- _Your goal_: Determine how many lines include the string "part". Output that number only.

• • • • •

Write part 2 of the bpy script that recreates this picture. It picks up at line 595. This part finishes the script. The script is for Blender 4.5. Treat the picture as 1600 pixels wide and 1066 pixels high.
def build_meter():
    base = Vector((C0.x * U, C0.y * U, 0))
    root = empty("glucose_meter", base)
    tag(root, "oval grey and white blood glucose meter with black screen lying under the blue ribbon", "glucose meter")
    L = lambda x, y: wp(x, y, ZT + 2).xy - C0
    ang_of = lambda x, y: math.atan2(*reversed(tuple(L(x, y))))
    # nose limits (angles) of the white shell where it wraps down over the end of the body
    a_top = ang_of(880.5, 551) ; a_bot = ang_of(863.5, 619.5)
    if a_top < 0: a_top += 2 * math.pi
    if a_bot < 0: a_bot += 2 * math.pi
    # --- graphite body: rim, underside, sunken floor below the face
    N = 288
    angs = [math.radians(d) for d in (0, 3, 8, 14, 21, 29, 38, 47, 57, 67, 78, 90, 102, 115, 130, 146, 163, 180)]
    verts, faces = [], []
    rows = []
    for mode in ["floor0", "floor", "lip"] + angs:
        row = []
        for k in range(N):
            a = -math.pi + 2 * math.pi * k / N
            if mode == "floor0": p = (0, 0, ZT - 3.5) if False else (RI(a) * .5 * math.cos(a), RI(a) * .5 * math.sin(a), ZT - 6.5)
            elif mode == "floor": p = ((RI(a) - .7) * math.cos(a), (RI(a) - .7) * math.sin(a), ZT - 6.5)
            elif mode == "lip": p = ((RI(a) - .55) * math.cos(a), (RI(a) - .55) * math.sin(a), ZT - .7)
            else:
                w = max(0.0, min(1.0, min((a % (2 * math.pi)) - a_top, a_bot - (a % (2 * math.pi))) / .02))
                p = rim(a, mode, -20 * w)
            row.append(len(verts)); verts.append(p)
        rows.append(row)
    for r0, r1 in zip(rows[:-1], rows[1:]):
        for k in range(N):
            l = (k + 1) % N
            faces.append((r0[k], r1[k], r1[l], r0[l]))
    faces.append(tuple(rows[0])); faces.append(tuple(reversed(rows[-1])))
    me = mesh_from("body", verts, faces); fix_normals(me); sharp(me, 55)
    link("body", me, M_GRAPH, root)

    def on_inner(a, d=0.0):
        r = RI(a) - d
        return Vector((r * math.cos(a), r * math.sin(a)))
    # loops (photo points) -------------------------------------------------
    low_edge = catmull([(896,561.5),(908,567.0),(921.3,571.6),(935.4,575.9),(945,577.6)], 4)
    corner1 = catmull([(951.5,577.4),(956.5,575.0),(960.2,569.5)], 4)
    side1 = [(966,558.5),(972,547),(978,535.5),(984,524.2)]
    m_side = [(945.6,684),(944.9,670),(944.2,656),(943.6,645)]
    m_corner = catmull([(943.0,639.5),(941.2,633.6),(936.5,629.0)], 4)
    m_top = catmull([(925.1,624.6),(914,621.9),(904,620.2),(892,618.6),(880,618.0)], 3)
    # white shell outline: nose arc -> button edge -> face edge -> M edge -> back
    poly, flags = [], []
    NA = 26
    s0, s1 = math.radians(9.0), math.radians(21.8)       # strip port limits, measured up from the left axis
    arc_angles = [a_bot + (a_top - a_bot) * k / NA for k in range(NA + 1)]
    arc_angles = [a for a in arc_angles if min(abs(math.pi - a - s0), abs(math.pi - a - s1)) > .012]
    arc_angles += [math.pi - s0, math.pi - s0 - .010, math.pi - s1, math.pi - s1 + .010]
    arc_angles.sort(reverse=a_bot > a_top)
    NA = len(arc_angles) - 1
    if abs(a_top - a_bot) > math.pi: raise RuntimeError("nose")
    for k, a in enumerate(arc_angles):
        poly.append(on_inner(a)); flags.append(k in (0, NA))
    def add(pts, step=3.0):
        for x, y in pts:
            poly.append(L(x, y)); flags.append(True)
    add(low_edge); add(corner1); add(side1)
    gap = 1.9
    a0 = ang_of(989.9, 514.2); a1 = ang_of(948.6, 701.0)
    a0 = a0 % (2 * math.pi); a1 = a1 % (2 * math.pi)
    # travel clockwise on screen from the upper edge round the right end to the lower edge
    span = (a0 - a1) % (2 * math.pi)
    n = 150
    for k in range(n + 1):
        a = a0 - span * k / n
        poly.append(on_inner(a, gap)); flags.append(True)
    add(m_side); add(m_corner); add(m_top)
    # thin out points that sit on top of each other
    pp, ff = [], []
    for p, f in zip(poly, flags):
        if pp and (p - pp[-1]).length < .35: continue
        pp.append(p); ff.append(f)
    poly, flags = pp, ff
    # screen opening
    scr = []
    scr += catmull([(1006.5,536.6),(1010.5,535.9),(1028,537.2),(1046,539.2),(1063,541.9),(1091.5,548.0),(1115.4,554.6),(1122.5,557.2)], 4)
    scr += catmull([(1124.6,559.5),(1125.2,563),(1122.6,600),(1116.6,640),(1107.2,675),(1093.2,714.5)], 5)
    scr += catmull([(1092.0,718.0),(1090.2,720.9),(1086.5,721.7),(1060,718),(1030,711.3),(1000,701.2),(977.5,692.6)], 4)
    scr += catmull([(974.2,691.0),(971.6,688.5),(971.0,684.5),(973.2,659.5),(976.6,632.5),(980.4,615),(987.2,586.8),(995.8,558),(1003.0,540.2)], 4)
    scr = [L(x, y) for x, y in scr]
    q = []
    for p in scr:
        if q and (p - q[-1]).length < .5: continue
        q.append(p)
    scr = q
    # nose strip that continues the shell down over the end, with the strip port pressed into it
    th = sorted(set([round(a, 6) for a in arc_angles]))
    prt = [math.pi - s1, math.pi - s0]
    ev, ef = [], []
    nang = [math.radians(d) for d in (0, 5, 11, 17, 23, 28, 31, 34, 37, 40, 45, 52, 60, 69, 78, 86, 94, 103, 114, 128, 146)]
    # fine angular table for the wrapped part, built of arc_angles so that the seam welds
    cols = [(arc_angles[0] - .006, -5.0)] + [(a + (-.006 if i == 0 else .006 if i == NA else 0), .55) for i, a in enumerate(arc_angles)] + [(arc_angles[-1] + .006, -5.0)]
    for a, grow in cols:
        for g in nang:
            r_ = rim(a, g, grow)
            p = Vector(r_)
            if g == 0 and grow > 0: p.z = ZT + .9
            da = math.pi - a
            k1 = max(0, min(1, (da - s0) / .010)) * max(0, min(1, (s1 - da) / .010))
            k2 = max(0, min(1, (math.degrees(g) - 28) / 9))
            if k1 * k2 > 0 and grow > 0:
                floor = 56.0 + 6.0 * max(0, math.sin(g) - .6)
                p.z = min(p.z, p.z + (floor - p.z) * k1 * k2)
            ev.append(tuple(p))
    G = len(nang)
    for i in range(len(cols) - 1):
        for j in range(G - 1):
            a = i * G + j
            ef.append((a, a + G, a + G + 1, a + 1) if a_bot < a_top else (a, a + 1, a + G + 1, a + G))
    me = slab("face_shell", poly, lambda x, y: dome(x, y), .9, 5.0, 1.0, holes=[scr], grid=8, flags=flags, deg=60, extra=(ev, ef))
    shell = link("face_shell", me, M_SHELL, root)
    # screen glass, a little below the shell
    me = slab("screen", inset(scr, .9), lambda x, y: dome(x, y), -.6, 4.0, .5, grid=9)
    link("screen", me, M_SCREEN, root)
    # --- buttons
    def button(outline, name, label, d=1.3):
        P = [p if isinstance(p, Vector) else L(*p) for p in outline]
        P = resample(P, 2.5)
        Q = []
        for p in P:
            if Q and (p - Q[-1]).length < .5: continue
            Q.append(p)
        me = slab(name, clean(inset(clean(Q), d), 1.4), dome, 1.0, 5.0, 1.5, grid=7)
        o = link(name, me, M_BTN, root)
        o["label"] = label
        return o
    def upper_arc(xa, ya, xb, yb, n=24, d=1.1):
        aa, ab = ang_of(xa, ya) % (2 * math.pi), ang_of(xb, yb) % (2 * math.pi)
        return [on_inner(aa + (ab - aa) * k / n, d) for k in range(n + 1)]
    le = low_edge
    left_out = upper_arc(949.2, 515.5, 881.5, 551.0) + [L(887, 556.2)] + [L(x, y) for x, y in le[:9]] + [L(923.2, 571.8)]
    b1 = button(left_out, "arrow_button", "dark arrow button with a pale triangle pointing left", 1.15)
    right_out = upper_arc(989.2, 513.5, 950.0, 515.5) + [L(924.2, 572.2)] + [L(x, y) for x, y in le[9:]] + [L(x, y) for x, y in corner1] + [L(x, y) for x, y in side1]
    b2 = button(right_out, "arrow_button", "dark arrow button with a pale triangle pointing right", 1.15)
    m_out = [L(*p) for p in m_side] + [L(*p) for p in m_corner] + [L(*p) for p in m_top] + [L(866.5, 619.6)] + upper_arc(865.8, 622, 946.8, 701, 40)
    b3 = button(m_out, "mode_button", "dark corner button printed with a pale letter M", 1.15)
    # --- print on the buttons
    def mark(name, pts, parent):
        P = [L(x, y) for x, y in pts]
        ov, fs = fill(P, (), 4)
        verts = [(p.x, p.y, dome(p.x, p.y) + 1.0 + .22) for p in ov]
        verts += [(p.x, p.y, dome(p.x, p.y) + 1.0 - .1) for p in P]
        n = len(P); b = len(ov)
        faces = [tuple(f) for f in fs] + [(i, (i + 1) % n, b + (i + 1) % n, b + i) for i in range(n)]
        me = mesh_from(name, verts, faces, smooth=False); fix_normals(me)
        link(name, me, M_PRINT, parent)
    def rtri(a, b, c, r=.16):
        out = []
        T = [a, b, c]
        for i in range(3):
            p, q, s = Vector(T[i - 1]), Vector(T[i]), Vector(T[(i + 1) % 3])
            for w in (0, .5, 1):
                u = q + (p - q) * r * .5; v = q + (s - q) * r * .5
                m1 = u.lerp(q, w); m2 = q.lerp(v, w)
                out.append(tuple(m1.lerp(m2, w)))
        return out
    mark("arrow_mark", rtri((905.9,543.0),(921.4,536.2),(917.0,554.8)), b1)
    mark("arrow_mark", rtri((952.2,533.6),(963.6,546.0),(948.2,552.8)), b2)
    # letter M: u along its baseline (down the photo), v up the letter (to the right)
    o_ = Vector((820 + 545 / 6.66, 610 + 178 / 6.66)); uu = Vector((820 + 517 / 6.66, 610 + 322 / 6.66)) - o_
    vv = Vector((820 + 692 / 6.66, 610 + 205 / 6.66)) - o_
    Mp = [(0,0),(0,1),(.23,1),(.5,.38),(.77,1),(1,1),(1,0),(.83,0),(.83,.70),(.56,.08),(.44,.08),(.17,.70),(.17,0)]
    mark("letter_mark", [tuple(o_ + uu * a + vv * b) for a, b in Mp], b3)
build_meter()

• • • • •

- _Solution below_: 2